Knowing that food as the soul of a nation like Nigeria is very important to the populace, it is a bit baffling that for a country of over 250 million people, with more than 300 ethnic cuisines, the absence of our food from the UNESCO list is not just striking but also sobering.
From our popular Party Jollof Rice and Party Fried Rice, to Tuwashinkafa, Egusi Soup, Banga, Suya, and the humble yet iconic Nsala Soup, Abacha, Ewedu, Gbegiri and our Northern Groundnut Soup, the list is endless, and each dish tells a story of migration, adaptation, and unity.
From Pot to Heritage: The Vision
My ongoing PhD research, titled “From Pot to Heritage: Digital Media Narratives, Documentation and Preservation of Nigerian Culinary Traditions for UNESCO’s Intangible Cultural Heritage List,” is an attempt to answer this gap. It seeks to document and digitize Nigerian food traditions, while turning oral culinary history into tangible evidence for global recognition.
Through food journalism, food tourism, storytelling, and digital preservation, we can showcase the essence of Nigerian cuisine and its unifying power. This can make great culinary sense, especially when we document our meals, and defend our culture. Speaking from the standpoint of a guardian of our culinary heritage, I believe that this year’s World Food Day must be a rallying cry for action, from government, academia, and private food brands. Ministries of Arts, Culture, Agriculture, and Information should also champion this cause.
The creation of a National Food Heritage and Tourism Policy could transform Nigeria’s economy by linking agriculture, tourism, and culture. Ministries of Culture, Agriculture, and Trade can also collaborate with UNESCO and major food brands like Nestlé, Dangote Foods, and Golden Penny to fund documentation and promote Nigerian cuisine abroad.
In celebrating the World Food Day, Nigeria must look beyond the plate to the power and purpose of its cuisine and connect to an initiative that would strengthen the GDP growth, attract investment, empower farmers, boost food security and expand Nigeria’s soft power globally.

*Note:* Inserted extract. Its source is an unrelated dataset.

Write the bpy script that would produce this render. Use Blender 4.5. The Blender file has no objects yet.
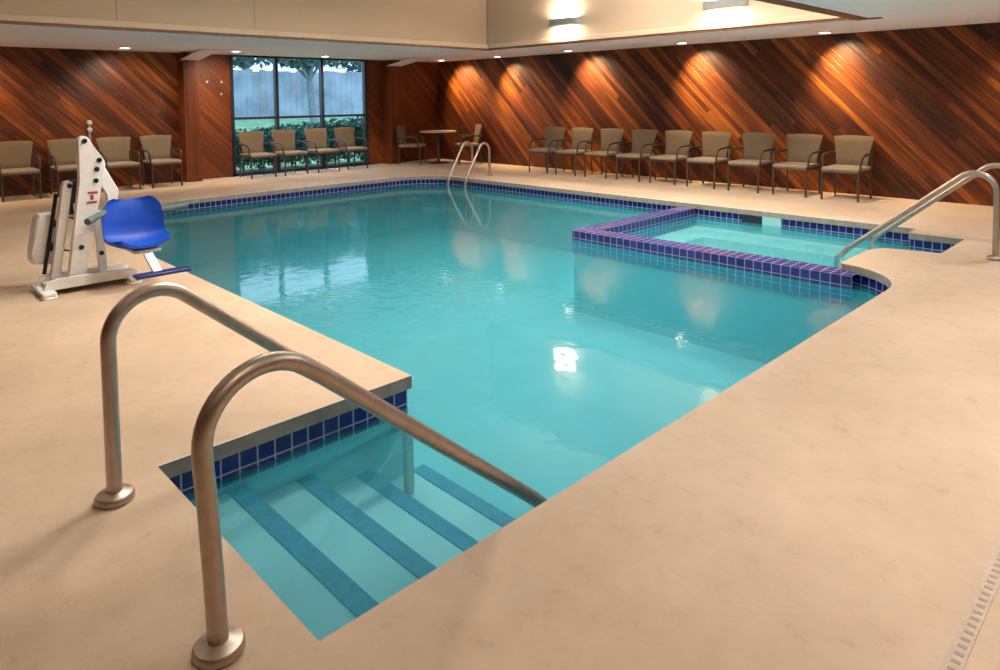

Hand in Hand: A National and Global Responsibility
In line with this year’s World Food Day theme, partnerships are key. Government, academia, media, and private sectors must work hand in hand to document, promote, and protect Nigeria’s culinary identity. The journey to UNESCO begins with research, storytelling, and diplomacy — and every journalist, chef, farmer, and policymaker has a role to play.
World Food Day 2025 should therefore mark a turning point from mere celebration to preservation. The Nigerian food story deserves to be told, taught, and tasted across the world.
As we commemorate World Food Day under the banner of “Hand in Hand for Better Foods and a Better Future,” let us remember: our food is our identity, our history, and our hope.
Nigeria’s culinary traditions are not just meals, they are living heritage waiting to be recognized, preserved, and celebrated.
By securing a place for Nigerian cuisine on UNESCO’s Intangible Cultural Heritage list, we are not only preserving recipes; we are cooking a legacy, one that feeds both body and soul, today and for generations to come.